Third, there is a provision elsewhere in section 1903 that specifically allows certain other options adopted under section 1903 to be rescinded — namely, subdivision nine, which provides that an approved assessing unit or an eligible non-assessing unit village which has adopted the dual tax rate system authorized by section 1903 may subsequently rescind that decision. If the State Legislature believed that local legislative bodies inherently had full authority to rescind any option they might adopt under section 1903, this provision would not have been necessary. By choosing to grant express authority for these specific rescissions but not others, the Legislature effectively signaled its intention that the authority to rescind is to apply only as articulated in this subdivision (see, discussion of statutory construction maxim of expressio unius est exclusio alterius in McKinney’s Statutes, § 240).

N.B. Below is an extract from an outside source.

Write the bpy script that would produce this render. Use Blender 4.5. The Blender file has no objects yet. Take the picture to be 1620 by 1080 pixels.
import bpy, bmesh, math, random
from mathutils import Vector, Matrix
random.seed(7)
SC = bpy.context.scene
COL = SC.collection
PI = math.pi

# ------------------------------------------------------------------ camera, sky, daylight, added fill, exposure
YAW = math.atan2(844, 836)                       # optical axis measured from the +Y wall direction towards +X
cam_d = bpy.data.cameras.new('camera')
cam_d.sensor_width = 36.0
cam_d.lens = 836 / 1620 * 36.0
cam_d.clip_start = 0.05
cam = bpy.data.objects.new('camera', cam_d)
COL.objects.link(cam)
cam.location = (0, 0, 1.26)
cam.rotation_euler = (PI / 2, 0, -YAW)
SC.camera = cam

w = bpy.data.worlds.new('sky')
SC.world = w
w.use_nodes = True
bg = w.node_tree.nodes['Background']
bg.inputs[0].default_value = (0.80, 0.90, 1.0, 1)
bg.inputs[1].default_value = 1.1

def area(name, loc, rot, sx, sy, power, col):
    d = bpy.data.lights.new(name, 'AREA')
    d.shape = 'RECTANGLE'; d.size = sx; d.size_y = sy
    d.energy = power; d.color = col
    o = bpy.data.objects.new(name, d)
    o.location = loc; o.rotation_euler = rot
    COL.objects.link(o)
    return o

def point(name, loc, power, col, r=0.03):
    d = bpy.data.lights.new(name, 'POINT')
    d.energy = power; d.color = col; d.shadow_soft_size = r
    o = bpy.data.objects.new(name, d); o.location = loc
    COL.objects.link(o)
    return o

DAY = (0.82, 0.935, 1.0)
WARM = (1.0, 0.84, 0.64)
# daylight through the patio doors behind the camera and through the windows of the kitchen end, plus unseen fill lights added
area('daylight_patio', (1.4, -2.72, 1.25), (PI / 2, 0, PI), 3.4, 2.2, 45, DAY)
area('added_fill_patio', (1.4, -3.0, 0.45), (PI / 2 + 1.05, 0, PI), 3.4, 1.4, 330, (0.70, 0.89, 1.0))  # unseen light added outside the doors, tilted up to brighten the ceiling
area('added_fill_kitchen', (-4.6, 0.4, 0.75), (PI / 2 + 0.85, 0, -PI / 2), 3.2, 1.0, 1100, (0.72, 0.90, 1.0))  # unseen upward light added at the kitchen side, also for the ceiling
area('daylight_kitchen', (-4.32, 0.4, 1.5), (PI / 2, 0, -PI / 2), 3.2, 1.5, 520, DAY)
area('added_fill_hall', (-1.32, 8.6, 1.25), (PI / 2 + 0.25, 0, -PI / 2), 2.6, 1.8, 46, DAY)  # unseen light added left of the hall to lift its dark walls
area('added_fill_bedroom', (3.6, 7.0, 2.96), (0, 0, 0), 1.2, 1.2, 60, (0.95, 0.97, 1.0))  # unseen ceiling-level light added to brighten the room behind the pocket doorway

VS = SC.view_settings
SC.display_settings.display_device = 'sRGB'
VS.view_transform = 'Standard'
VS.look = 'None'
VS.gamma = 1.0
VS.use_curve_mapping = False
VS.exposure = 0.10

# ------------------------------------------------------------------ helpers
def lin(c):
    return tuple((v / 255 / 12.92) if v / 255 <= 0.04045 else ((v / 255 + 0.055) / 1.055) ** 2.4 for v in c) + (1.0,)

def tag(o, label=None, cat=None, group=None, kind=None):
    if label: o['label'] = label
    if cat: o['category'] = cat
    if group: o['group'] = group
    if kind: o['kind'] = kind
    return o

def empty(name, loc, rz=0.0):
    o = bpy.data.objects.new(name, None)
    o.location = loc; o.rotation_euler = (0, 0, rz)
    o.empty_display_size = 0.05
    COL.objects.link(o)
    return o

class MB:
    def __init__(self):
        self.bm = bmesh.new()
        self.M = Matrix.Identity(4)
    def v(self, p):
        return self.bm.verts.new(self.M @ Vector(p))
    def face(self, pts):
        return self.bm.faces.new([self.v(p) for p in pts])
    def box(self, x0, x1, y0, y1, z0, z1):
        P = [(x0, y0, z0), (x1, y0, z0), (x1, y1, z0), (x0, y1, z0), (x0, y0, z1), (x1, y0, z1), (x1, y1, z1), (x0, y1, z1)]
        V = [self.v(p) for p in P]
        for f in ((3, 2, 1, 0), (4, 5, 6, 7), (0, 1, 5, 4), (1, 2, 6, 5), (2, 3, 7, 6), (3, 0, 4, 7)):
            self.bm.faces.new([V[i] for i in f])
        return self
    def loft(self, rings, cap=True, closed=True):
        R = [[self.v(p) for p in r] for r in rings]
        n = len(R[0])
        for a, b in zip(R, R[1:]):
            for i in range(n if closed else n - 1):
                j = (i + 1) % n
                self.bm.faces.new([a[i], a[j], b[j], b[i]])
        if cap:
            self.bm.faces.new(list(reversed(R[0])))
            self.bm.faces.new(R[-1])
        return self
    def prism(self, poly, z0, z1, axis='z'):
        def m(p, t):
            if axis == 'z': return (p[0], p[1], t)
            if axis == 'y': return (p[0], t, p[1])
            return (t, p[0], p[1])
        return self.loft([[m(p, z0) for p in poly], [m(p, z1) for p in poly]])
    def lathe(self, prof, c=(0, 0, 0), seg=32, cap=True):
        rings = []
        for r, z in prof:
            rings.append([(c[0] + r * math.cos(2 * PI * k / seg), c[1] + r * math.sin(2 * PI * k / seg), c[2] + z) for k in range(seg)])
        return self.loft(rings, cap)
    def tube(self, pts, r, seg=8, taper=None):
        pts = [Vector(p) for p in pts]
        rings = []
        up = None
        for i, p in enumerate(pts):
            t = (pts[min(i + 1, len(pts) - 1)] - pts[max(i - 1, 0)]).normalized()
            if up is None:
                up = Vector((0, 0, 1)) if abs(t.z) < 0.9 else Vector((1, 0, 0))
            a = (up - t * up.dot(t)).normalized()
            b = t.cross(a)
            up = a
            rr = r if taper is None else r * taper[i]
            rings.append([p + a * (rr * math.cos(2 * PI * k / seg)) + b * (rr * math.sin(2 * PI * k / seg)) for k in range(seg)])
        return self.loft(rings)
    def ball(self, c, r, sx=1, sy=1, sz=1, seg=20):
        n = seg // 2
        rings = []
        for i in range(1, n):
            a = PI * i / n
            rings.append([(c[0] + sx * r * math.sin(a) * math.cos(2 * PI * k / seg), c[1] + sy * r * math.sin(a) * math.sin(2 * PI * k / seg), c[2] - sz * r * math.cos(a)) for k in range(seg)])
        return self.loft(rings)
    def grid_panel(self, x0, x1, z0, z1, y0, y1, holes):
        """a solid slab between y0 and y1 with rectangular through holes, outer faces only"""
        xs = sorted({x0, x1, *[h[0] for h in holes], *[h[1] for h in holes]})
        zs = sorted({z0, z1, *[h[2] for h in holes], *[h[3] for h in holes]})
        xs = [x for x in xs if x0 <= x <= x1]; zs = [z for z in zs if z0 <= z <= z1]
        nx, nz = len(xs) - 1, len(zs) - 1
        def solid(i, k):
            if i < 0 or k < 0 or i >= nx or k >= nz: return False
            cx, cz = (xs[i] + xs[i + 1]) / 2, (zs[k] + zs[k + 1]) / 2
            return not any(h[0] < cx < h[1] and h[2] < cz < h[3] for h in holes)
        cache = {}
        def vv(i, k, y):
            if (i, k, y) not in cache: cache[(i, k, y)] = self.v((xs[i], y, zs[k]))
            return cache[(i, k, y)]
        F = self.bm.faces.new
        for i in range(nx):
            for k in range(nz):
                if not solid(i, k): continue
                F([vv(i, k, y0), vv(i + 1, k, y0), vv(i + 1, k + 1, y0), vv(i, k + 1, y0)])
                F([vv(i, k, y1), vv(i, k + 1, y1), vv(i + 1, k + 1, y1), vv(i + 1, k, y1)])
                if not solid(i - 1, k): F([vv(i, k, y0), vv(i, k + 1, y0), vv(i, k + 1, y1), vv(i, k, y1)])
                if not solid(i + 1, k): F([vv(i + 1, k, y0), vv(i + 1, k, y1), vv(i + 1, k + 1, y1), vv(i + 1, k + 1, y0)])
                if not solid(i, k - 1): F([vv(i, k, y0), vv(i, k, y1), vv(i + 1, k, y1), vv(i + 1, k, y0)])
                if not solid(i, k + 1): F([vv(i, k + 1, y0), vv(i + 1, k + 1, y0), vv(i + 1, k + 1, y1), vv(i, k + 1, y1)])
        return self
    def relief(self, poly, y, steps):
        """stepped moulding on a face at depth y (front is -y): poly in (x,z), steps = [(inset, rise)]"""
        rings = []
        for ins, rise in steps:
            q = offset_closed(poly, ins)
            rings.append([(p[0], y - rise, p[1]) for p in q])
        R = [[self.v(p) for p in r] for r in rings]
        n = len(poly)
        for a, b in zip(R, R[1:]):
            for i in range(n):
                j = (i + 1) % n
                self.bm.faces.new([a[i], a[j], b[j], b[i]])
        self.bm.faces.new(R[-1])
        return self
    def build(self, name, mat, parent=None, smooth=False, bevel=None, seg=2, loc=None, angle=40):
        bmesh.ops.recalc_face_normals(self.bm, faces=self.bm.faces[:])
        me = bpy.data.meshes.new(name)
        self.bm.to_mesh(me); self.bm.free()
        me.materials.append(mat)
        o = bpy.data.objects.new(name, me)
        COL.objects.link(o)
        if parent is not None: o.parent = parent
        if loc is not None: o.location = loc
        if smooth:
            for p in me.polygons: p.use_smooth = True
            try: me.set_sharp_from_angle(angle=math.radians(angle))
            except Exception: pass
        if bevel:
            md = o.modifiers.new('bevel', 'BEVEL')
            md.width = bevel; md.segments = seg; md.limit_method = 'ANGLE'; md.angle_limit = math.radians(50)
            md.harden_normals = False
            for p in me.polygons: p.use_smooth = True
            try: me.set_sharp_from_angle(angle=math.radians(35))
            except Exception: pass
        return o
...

Finally, Article 19 contains various provisions that allow movement toward interclass equity after the approved assessing unit completes its revaluation, while blocking movement in the reverse direction. The drafters of the legislation clearly understood that the preservation of the pre-revaluation class shares would work to the disadvantage of one of the classes (generally, if not invariably, the non-homestead class), and sought to promote the amelioration — and preclude the exacerbation — of the bias against that class. Thus, for example, the legislation:

(i) allows approved assessing units to annually adjust class tax shares so as to reduce, but not increase, the inter-class disparities (see, RPTL, § 1903(4));

(ii) expressly allows approved assessing units, non-assessing unit villages, and school districts that are using the dual tax rate system to opt out at any time, not just upon the completion of the revaluation (RPTL, §§ 1903(1)(a), (9), supra); and

(iii) provides that when a “new portion” comes into being (e.g., a school district or village is created or reconfigured), the tax shares for that portion must be based on current market conditions, not pre-revaluation conditions (RPTL, § 1903(3)(h)). {1}

If a school district, which had opted out of the dual tax rate system could subsequently reverse that decision and revert to the inequitable pre-revaluation class tax shares, it would constitute the type of “backsliding” that Article 19 is seemingly designed to prevent.

Accordingly, for the reasons stated above, we believe a school district has no authority under current law to rescind an election it has made pursuant to section 1903(1)(a) of the RPTL to opt out of the dual tax rate system authorized thereby.

October 18, 2002


{1}  Indeed, it seems clear that the school district whose superintendent posed the question being considered could not be considered a “new portion” for this purpose, because a new portion by definition must not have existed on the “base assessment roll,” which essentially means the pre-revaluation roll (§ 1901(6)(a)), and the school district was in existence well before the approved assessing unit’s revaluation was conducted.